“What Do We Say After They Tell Us ‘No’?”

The past few days, we have been looking at some of the steps in the sales process of working with people in need of aging in place services, products, or solutions such as we provide. Ideally, they have encouraged us to meet with them, like us, like our suggestions and what we have to offer, and want to engage us to complete their project. But what if the discussion it doesn’t follow the script? What if they tell us “no” along the way. Then what? 

There are many places during our initial and subsequent meetings with a client that the dialog can break down, so the negative comments and feedback we don’t want to receive but nevertheless, we are getting isn’t necessarily just toward the end of our presentation or particular meeting after we ask a closing question. It could come at many times, but the key is that it does not have to be devastating to our eventual success.

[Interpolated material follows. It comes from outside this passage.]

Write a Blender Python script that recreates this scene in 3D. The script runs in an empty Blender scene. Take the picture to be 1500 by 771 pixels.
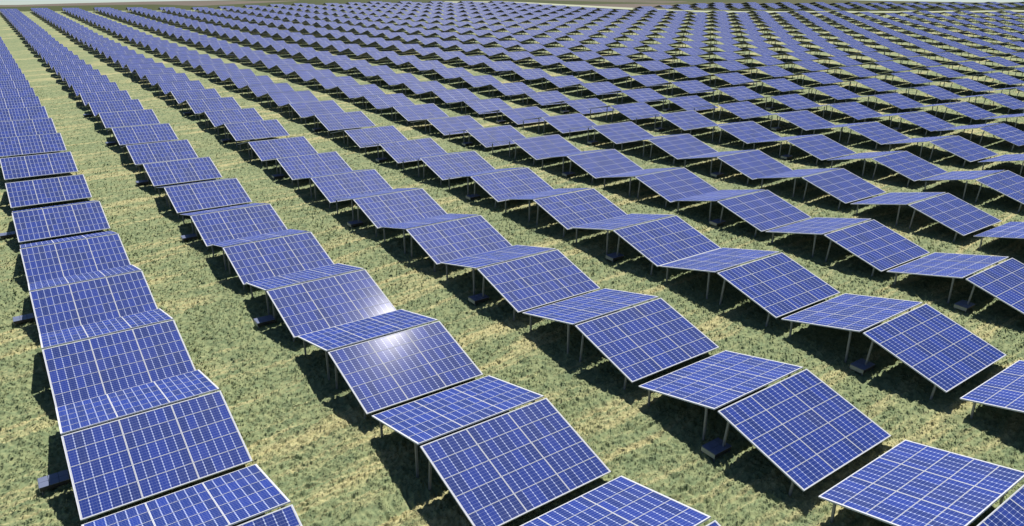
import bpy, bmesh, math, random
import numpy as np
from mathutils import Matrix, Vector

random.seed(7)
rng = np.random.default_rng(7)
scene = bpy.context.scene
col = scene.collection
ZS = 18.0            # eye height of the drone above the ground datum

# ------------------------------------------------------------------ helpers
def new_mat(name):
    m = bpy.data.materials.new(name)
    m.use_nodes = True
    nt = m.node_tree
    nt.nodes.clear()
    out = nt.nodes.new('ShaderNodeOutputMaterial')
    b = nt.nodes.new('ShaderNodeBsdfPrincipled')
    nt.links.new(b.outputs[0], out.inputs[0])
    return m, nt, b

class G:
    """small shorthand for node graphs"""
    def __init__(s, nt): s.nt = nt
    def n(s, t, **k):
        nd = s.nt.nodes.new(t)
        for a, v in k.items(): setattr(nd, a, v)
        return nd
    def put(s, sock, v):
        if hasattr(v, 'links') or isinstance(v, bpy.types.NodeSocket): s.nt.links.new(v, sock)
        else: sock.default_value = v
    def math(s, op, a, b=None, c=None, clamp=False):
        nd = s.n('ShaderNodeMath', operation=op, use_clamp=clamp)
        s.put(nd.inputs[0], a)
        if b is not None: s.put(nd.inputs[1], b)
        if c is not None: s.put(nd.inputs[2], c)
        return nd.outputs[0]
    def mix(s, f, a, b):
        nd = s.n('ShaderNodeMix', data_type='RGBA')
        s.put(nd.inputs[0], f)
        s.put(nd.inputs[6], a if isinstance(a, bpy.types.NodeSocket) else (*a, 1))
        s.put(nd.inputs[7], b if isinstance(b, bpy.types.NodeSocket) else (*b, 1))
        return nd.outputs[2]
    def noise(s, vec, scale, detail=2, rough=.5):
        nd = s.n('ShaderNodeTexNoise')
        s.put(nd.inputs['Vector'], vec)
        nd.inputs['Scale'].default_value = scale
        nd.inputs['Detail'].default_value = detail
        nd.inputs['Roughness'].default_value = rough
        return nd.outputs[0]
    def ramp(s, f, a, b):
        nd = s.n('ShaderNodeMapRange', clamp=True, interpolation_type='SMOOTHSTEP')
        s.put(nd.inputs[0], f)
        nd.inputs[1].default_value = a; nd.inputs[2].default_value = b
        return nd.outputs[0]
    def scalev(s, vec, sc):
        nd = s.n('ShaderNodeVectorMath', operation='MULTIPLY')
        s.put(nd.inputs[0], vec); nd.inputs[1].default_value = sc
        return nd.outputs[0]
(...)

Someone may tell us “no” once or more than once during the presentation, and we may proceed to work with their concerns until we resolve them in our favor and end up creating a satisfied customer.

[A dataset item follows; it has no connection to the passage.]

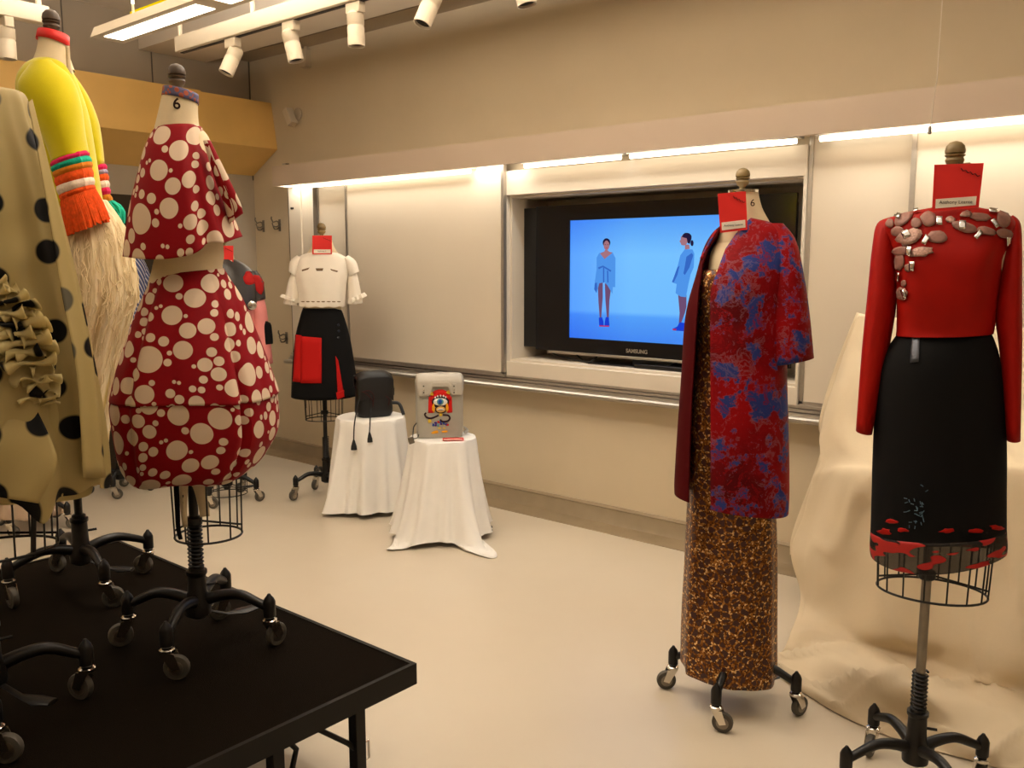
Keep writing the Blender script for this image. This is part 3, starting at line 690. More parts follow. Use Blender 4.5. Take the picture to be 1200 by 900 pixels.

Of course, we can also structure our questions in such a way that we are looking for the answer to be “no.”

We must anticipate the general mood of our clients before ever meeting with them and structure our remarks, general tone, and even the nature of the improvements we suggest in light of what they are looking for, what they think they can afford, and what they are willing to accept. Obviously proposing something outside the boundaries of what they are expecting can lead to a negative response from them – even though it might be a quality suggestion otherwise.

What if we haven’t done a good enough job of explaining why we are a good fit for both them and the proposed project? Suppose they have trust or confidence concerns and are not as enthusiastic towards us as we would want, need, and expect? How do we fix that in order to proceed with convincing them that the proposed project is a good design for them?

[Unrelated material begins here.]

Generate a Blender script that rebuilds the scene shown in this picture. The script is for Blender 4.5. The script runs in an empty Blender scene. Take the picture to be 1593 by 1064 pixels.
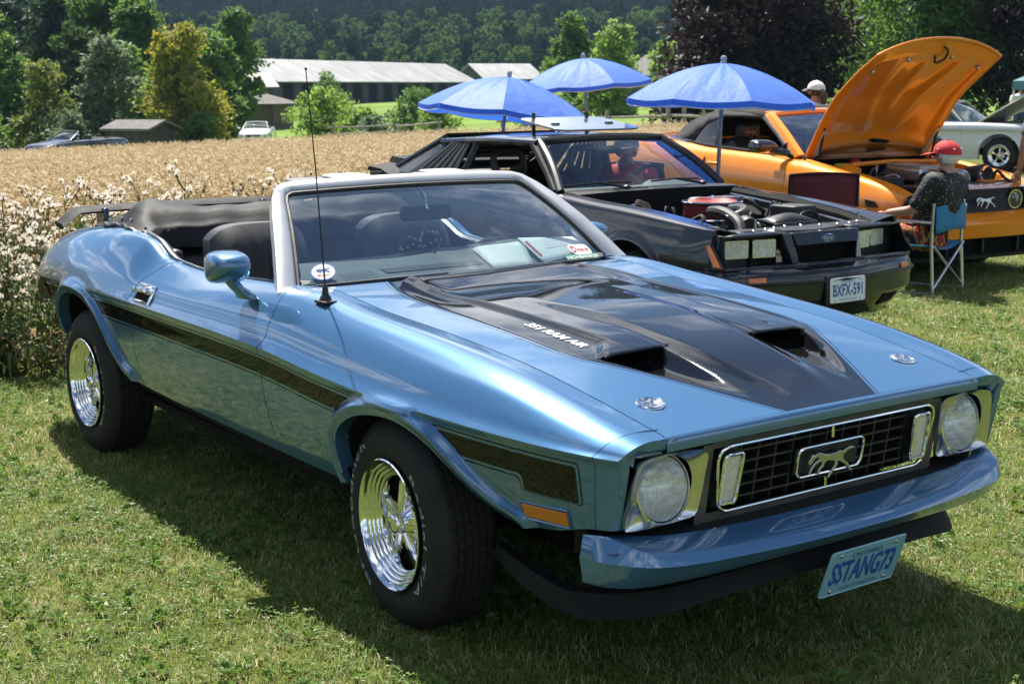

Hearing a “no” may be a direct comment, it could be a tone of voice, a facial expression, body language, or some other signal that we are not making the proper connection with our client in order to move forward with them accepting us and embracing our suggested solution for their needs as we have interpreted them. That could be part of it also – they don’t agree with our observations or evaluation of their needs. Perhaps they think we have minimized or failed to take into account something they consider to be a more serious issue than we do, and conversely, we may assign more importance to something that they don’t think is much of an issue.

If we have done a good enough job getting them to discuss and define a budget before we ever get to the discussion of the project, we shouldn’t hear that the proposed changes are too expensive. They might have other concerns, but price should not be one of them.